I DEDICATE TO MY ESTEEMED AND ESTIMABLE BROTHER ROBERT DALRYMPLE ROSS
This Research
into
The Authorship of the Annals of Tacitus
AS A VERY SLIGHT TOKEN OF MY AFFECTION AND ALSO OF MY ADMIRATION FOR HIS RARE ASSEMBLAGE OF QUALITIES LOFTY MORAL RECTITUDE THE KINDLIEST FEELINGS OF THE HEART DEVOTION TO HIGH OCCUPATION APTITUDE FOR BOOKS AS FOR AFFAIRS
AND
A REFINED ENLIGHTENMENT TO APPRECIATE THE GENIUS OF TACITUS AND OF BRACCIOLINI
AND
FULLY TO APPREHEND AN INVESTIGATION UNDERTAKEN IN THE TRUE INTERESTS OF HISTORICAL KNOWLEDGE.
PREFACE
The theory broached in this book involves a charge of the grossest fraud against a most distinguished man, who rose to high posts in public affairs and won imperishable fame in letters. There being blots on his moral character, it would be censurable to fasten upon his memory this new imputation of dishonesty, were it not substantiated by irresistible evidence.

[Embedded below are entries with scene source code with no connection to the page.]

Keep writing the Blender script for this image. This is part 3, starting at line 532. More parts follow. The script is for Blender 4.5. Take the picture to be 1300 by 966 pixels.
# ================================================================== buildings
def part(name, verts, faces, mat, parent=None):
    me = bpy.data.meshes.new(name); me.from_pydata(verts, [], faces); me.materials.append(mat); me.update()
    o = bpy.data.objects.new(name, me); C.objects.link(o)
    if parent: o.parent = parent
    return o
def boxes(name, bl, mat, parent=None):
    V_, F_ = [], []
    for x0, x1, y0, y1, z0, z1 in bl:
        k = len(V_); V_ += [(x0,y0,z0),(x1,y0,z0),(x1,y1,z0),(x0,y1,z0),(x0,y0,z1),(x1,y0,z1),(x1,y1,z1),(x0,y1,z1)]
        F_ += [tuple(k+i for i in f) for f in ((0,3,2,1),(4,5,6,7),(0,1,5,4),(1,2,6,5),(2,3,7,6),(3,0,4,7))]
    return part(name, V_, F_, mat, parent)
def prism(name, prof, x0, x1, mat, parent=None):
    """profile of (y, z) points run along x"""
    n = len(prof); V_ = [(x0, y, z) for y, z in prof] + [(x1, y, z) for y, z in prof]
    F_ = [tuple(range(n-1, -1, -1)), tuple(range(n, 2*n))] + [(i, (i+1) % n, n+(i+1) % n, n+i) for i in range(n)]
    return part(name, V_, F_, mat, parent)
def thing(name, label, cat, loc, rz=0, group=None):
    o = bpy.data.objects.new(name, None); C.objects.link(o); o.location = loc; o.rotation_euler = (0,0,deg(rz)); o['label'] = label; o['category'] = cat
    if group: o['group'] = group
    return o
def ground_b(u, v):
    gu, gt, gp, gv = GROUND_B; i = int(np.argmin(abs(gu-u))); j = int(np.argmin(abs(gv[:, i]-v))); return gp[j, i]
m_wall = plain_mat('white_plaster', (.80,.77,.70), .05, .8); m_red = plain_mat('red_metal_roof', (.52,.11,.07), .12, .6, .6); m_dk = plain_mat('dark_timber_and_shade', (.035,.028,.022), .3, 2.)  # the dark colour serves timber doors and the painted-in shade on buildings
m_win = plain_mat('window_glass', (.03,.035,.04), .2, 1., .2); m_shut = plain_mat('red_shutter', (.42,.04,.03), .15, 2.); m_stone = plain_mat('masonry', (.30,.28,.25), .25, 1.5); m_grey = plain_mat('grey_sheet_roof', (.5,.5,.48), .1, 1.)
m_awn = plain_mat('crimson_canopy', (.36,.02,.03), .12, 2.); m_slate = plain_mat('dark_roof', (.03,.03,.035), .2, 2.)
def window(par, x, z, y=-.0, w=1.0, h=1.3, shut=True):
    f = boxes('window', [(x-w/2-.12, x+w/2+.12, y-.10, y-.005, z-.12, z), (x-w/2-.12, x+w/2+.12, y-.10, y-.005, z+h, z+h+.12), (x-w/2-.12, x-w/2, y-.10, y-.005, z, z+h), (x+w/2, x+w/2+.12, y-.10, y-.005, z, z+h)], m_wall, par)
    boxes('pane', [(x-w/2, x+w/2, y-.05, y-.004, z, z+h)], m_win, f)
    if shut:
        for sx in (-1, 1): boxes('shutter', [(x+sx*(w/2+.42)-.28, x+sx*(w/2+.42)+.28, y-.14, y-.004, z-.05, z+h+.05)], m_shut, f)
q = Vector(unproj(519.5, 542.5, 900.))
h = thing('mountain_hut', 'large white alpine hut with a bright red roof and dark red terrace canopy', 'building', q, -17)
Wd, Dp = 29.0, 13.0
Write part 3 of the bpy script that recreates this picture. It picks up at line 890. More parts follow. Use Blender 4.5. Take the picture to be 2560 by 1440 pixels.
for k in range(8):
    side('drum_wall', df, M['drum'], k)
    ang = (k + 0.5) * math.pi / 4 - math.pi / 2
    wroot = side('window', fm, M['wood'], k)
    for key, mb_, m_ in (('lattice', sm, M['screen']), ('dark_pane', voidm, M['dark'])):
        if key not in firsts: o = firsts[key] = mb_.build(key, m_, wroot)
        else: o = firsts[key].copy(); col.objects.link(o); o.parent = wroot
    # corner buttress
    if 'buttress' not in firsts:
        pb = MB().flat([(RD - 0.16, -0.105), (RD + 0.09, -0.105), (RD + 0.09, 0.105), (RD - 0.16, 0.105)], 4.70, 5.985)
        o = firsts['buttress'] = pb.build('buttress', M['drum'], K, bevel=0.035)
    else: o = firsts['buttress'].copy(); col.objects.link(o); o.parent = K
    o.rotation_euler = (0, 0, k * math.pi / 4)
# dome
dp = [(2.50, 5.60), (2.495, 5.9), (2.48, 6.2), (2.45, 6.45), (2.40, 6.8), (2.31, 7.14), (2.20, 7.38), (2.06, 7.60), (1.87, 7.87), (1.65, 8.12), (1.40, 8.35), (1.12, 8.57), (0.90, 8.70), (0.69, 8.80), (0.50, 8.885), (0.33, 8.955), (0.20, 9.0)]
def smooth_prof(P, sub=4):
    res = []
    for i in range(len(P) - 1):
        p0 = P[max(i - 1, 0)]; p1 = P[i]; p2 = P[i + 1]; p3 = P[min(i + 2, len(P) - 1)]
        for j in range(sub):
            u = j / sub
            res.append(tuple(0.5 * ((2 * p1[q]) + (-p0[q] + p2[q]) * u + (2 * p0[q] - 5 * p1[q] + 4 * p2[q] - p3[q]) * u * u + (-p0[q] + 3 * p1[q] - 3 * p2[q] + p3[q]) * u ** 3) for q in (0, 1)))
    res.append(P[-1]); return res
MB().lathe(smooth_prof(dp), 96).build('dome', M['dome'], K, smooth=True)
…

The title of this book quite explains what its design is,—to contribute something towards settling the authorship of the Annals of Tacitus, which encomiastic admirers imagine to be the most extraordinary history ever penned, and the writer "but one degree removed from inspiration, if not inspired." This wondrous writer I assert to be the famous Florentine of the Renaissance, Poggio Bracciolini, in favour of which view I have tried to make out a case by bringing forward a variety of passages from the "History" and the "Annals" to show an extensive series of contradictions as to facts and characters, departures from truth about matters connected with ancient Roman life, laches in grammar and use of words that never could have proceeded from any patrician or plebian of the world-renowned old Commonwealth, with a number of other things that will readily strike the intelligent and sober mind as utterly inconsistent with the existing belief of the "Annals" being the production of Tacitus. All this is case in the shade for the fullest light to be thrown on the subject, when not wishing to make my theory a matter of speculation but founded in common sense, I give a detailed history of the forgery, from its conception to its completion, the sum that was paid for it, the abbey where it was transcribed, and other such convincing minutiae taken from a correspondence that Poggio carried on with a familiar friend who resided in Florence.